◆ **What you will do**
In the records below, begin at the line that has "Continue the Blender Python script for this scene: part 4, from" and stop after the line that has "sR1 = ST(G(1750, 1310, .86))[0]"; quote those lines verbatim and nothing more.

>> BEGIN Listed entries

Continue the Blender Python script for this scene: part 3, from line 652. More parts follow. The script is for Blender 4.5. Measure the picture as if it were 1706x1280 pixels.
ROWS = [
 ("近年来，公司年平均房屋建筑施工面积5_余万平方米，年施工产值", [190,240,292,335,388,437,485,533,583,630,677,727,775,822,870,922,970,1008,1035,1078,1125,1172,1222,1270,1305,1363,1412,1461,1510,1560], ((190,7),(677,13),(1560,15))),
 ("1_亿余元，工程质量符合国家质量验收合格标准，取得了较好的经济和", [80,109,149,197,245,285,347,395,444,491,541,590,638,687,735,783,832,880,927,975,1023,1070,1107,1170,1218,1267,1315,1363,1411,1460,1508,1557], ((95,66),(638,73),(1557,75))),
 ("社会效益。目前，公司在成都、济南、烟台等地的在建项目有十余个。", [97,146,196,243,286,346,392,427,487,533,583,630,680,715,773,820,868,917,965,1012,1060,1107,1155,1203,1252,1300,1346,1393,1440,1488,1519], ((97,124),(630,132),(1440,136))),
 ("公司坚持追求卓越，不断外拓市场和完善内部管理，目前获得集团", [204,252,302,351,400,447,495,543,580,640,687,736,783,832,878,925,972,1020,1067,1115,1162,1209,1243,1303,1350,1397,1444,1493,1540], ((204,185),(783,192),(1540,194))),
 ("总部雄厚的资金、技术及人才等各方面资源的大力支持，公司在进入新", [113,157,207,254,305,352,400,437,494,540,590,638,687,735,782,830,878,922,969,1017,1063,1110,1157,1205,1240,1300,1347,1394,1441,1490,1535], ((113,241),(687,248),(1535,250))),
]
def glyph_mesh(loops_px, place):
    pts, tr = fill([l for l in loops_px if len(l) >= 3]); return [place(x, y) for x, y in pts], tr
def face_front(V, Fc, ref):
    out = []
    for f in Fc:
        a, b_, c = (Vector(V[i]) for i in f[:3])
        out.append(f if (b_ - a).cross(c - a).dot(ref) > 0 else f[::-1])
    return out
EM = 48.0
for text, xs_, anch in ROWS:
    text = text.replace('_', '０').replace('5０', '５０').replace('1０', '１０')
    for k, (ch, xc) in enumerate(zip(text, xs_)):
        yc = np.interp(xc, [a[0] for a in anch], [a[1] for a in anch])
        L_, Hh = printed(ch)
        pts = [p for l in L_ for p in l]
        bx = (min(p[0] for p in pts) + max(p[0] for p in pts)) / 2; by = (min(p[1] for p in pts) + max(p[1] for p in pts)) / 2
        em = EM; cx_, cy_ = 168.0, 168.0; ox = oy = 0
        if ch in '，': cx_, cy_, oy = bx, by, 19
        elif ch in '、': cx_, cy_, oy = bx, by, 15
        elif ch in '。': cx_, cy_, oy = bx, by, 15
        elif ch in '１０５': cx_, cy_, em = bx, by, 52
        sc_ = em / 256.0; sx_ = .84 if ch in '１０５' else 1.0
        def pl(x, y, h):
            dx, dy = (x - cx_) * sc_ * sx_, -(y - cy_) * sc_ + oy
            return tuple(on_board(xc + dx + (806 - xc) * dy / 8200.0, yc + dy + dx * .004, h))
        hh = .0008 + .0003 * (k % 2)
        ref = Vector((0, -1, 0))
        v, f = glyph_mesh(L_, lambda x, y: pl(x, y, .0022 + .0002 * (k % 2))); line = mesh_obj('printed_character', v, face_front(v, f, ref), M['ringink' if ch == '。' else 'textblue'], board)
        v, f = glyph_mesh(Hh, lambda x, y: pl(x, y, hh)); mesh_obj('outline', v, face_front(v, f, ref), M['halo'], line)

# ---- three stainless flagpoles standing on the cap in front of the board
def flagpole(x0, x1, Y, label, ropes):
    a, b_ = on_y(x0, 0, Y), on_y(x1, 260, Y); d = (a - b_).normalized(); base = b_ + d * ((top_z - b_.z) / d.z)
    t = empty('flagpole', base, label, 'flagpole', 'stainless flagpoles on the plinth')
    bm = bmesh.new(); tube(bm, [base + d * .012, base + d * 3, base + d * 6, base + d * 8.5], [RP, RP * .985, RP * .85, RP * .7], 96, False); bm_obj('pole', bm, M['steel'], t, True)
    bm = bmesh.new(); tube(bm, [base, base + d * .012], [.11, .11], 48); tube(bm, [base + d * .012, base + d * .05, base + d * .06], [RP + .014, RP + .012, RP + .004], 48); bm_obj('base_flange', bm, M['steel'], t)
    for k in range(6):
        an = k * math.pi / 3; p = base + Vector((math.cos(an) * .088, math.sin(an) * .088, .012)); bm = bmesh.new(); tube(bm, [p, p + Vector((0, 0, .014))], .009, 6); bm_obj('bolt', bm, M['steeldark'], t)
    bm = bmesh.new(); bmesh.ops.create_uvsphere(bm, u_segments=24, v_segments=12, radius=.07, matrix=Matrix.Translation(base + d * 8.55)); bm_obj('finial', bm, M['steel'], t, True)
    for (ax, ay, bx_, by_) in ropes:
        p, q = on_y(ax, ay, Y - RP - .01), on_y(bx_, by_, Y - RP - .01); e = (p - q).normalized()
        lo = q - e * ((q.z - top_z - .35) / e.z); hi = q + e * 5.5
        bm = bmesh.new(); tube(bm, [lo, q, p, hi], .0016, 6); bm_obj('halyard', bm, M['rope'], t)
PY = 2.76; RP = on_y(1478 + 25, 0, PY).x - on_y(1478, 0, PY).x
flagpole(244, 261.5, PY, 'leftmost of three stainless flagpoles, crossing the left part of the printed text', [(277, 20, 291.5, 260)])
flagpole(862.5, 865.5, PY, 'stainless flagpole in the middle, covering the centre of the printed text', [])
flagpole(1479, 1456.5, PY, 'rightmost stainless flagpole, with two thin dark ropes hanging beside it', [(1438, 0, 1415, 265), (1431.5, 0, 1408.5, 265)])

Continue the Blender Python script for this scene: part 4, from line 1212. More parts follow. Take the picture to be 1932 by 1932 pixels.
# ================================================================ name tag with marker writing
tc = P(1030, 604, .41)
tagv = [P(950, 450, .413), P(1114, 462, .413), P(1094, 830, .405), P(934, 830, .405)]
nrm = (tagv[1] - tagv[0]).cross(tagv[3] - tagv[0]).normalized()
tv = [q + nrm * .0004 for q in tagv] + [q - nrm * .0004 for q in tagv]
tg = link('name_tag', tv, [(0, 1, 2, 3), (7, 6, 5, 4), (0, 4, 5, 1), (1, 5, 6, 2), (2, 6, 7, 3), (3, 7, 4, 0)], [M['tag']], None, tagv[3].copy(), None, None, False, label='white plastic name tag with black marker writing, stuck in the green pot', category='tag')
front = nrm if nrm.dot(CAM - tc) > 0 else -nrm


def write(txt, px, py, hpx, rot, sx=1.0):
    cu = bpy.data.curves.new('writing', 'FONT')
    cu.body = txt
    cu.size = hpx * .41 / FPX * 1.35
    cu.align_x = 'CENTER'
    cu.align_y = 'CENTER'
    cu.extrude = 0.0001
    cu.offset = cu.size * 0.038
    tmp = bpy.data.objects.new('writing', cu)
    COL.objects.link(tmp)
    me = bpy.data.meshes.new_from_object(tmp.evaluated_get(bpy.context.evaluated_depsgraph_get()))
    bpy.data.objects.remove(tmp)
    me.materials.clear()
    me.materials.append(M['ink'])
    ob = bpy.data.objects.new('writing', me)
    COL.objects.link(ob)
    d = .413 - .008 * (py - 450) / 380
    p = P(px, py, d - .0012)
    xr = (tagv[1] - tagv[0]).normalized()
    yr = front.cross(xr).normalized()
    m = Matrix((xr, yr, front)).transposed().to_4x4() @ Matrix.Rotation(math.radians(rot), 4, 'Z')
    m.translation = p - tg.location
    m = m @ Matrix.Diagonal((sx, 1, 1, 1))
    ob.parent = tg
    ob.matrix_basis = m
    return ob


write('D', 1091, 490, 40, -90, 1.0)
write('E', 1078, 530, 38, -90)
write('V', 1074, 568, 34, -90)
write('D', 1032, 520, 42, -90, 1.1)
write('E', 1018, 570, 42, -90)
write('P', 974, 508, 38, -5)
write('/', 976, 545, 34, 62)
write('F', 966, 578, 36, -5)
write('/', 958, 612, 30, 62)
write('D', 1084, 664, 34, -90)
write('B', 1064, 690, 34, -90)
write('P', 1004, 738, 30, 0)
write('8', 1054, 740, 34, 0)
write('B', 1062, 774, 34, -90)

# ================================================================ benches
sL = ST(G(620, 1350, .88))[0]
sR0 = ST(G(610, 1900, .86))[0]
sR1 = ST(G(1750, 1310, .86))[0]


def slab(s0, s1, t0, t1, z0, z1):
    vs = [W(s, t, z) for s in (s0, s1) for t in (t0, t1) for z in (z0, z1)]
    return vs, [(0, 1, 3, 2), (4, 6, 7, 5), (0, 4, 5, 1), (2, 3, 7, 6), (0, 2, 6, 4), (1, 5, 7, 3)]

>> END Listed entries

◆ **Written solution**
Continue the Blender Python script for this scene: part 4, from line 1212. More parts follow. Take the picture to be 1932 by 1932 pixels.
# ================================================================ name tag with marker writing
tc = P(1030, 604, .41)
tagv = [P(950, 450, .413), P(1114, 462, .413), P(1094, 830, .405), P(934, 830, .405)]
nrm = (tagv[1] - tagv[0]).cross(tagv[3] - tagv[0]).normalized()
tv = [q + nrm * .0004 for q in tagv] + [q - nrm * .0004 for q in tagv]
tg = link('name_tag', tv, [(0, 1, 2, 3), (7, 6, 5, 4), (0, 4, 5, 1), (1, 5, 6, 2), (2, 6, 7, 3), (3, 7, 4, 0)], [M['tag']], None, tagv[3].copy(), None, None, False, label='white plastic name tag with black marker writing, stuck in the green pot', category='tag')
front = nrm if nrm.dot(CAM - tc) > 0 else -nrm


def write(txt, px, py, hpx, rot, sx=1.0):
    cu = bpy.data.curves.new('writing', 'FONT')
    cu.body = txt
    cu.size = hpx * .41 / FPX * 1.35
    cu.align_x = 'CENTER'
    cu.align_y = 'CENTER'
    cu.extrude = 0.0001
    cu.offset = cu.size * 0.038
    tmp = bpy.data.objects.new('writing', cu)
    COL.objects.link(tmp)
    me = bpy.data.meshes.new_from_object(tmp.evaluated_get(bpy.context.evaluated_depsgraph_get()))
    bpy.data.objects.remove(tmp)
    me.materials.clear()
    me.materials.append(M['ink'])
    ob = bpy.data.objects.new('writing', me)
    COL.objects.link(ob)
    d = .413 - .008 * (py - 450) / 380
    p = P(px, py, d - .0012)
    xr = (tagv[1] - tagv[0]).normalized()
    yr = front.cross(xr).normalized()
    m = Matrix((xr, yr, front)).transposed().to_4x4() @ Matrix.Rotation(math.radians(rot), 4, 'Z')
    m.translation = p - tg.location
    m = m @ Matrix.Diagonal((sx, 1, 1, 1))
    ob.parent = tg
    ob.matrix_basis = m
    return ob


write('D', 1091, 490, 40, -90, 1.0)
write('E', 1078, 530, 38, -90)
write('V', 1074, 568, 34, -90)
write('D', 1032, 520, 42, -90, 1.1)
write('E', 1018, 570, 42, -90)
write('P', 974, 508, 38, -5)
write('/', 976, 545, 34, 62)
write('F', 966, 578, 36, -5)
write('/', 958, 612, 30, 62)
write('D', 1084, 664, 34, -90)
write('B', 1064, 690, 34, -90)
write('P', 1004, 738, 30, 0)
write('8', 1054, 740, 34, 0)
write('B', 1062, 774, 34, -90)

# ================================================================ benches
sL = ST(G(620, 1350, .88))[0]
sR0 = ST(G(610, 1900, .86))[0]
sR1 = ST(G(1750, 1310, .86))[0]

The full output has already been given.